Um candidato a presidente deve ter pulso para repelir qualquer ideia que hostilize a democracia e ensinar a seus liderados os limites do debate.

Permitir que o debate eleitoral sirva de rebaixamento ao marco civilizatório é um paroxismo da democracia.

Afinal, só quem não tem compromissos reais com a democracia é que pode resumi-la à liberdade de qualquer expressão.

O estado democrático de direito não é apenas a realização da vontade das maiorias; mas a intransigente defesa das minorias, da diversidade e da pluralidade.

O pluralismo, fundamento da República, é a razão pela qual a moral não pode ser objeto de apropriação pública, e a igualdade não permite que os agentes do Estado tratem de forma diferenciada qualquer pessoa por sexo, raça, origem social ou mesmo orientação sexual.

Não se pode conclamar o ódio pela diferença, a superioridade pela raça ou o preconceito homofóbico como expressões livres na democracia. Porque de fato, elas não o são.

Quando se discutiu, no STF, os limites da liberdade de expressão, na canhestra proibição judicial da Marcha da Maconha, Celso de Mello frisou os limites intrínsecos à própria liberdade.

“A incitação ao ódio público contra qualquer pessoa, povo ou grupo social não está protegida pela cláusula constitucional que assegura a liberdade de expressão.
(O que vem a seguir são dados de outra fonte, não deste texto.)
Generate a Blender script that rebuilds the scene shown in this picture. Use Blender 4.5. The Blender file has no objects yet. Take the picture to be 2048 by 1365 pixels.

Cabe relembrar, neste ponto, a própria Convenção Americana sobre Direitos Humanos (Pacto de São José da Costa Rica), cujo Art. 13, § 5º, exclui, do âmbito de proteção da liberdade de manifestação do pensamento, “toda propaganda a favor da guerra, bem como toda apologia ao ódio nacional, racial ou religioso que constitua incitação à discriminação, à hostilidade, ao crime ou à violência”.

A hesitação quanto à defesa do casamento igualitário, após reclamações do pastor Silas Malafaia, colocou Marina em uma situação de constrangimento. Dilma fez campanha prometendo a criminalização da homofobia que em seu governo, também premido por apoios e vetos evangélicos, não foi capaz de cumprir.

Apesar de várias candidatas mulheres à presidência, o tema do aborto está quase interditado no debate, resquício ainda da pauta conservadora da eleição passada, em que o final do primeiro turno se deu entre altares e coroinhas.

Mas nem todas essas dificuldades da realpolitik podem permitir que a homofobia, enquanto discurso de rejeição e ódio, tenha os horários eleitorais como transmissores.

O que se trata por aqui é até mais do que igualdade, respeito ou consideração.

Toda vez que alguém com poder ou influência assume em alto e bom som que é preciso combater homossexuais, o que estão em jogo são vidas humanas.